Quanto à direção certa, o próprio Plano Orientador, na primeira formulação da missão da UnB, nos oferece uma valiosa dica, quando enfatiza incansavelmente o papel transformador que se esperava da então nova universidade. Retomar, repensar e refazer essa função transformadora no contexto do nosso presente como projeção para o futuro significa, dentre outras coisas por exemplo, que a já alcançada inclusão seja uma verdadeira força transformadora. Primeiro da própria universidade, incentivando o compartilhamento de novas formas de ser, pensar e agir, novas epistemologias e novas corporeidades, para todas as formas de diversidade, que agora, felizmente, compõem o nosso universo interno e para todos os níveis estruturantes da universidade. E que, a partir dessa transformação interna, a universidade contribua efetivamente na transformação da sociedade no seu conjunto. Significa, por exemplo também, que possamos produzir cada vez mais e melhor ciência nas melhores editoras e revistas do mundo.
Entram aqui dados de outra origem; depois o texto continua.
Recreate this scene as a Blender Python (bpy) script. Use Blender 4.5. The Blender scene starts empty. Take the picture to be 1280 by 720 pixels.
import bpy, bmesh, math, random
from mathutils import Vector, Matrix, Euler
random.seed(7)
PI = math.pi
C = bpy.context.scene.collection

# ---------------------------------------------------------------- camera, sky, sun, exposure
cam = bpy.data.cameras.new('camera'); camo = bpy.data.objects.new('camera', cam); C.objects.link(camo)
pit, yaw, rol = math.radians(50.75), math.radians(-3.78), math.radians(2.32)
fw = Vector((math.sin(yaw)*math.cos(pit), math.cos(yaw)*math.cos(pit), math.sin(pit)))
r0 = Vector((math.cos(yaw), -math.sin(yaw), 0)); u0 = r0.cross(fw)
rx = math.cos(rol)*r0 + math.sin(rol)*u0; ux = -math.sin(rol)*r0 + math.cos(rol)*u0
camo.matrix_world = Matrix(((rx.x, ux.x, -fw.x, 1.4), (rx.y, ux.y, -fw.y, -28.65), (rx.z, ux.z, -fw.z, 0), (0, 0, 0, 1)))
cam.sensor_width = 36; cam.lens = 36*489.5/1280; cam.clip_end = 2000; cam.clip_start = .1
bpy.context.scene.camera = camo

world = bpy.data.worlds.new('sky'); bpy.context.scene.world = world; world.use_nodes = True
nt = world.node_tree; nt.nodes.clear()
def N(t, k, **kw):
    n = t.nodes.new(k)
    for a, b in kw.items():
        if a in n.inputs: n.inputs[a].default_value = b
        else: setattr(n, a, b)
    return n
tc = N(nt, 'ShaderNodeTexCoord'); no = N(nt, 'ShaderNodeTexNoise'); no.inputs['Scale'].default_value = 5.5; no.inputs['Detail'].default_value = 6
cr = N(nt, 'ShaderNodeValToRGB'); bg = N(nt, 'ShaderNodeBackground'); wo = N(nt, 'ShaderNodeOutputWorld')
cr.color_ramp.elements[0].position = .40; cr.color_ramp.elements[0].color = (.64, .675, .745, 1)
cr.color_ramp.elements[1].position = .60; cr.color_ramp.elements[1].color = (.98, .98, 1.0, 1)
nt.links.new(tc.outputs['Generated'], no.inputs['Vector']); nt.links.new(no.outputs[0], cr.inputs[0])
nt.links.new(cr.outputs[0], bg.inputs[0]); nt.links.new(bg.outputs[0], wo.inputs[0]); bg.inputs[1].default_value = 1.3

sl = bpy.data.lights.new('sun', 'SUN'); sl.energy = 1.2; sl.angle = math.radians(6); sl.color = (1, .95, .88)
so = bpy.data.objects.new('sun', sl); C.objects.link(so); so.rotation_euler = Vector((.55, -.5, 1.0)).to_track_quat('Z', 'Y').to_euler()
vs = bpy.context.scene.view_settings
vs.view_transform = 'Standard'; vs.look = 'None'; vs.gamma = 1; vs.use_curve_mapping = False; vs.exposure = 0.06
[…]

Mas, e sobretudo, que saibamos construir as pontes necessárias para que essa excelência científica e intelectual se traduza, de um modo mais efetivo, em tecnologias, tecnologias socias, loci e formas de produção e políticas públicas que ajudem, como apontou Darcy, a resolver os grandes problemas que afligem o nosso povo, transformando crises em projetos (crises democráticas em projetos de fortalecimento da democracia, crises ecológicas em projetos de ecologia sustentável, crises alimentares em projetos de segurança alimentar ou crises bélicas em projetos de paz).

 

Esse é, me parece, o nosso grande desafio e, ao mesmo tempo, a direção do caminho a ser trilhado no início da sexta década da nossa existência. Que saibamos caminhar com sabedoria, para que o futuro seja o desejado, para a UnB e para o país.

 

Um futuro longo e promissor para a Universidade de Brasília!!

 

Texto proferido em 28 de abril durante reunião especial do Conselho Universitário para comemoração dos 61 anos da UnB.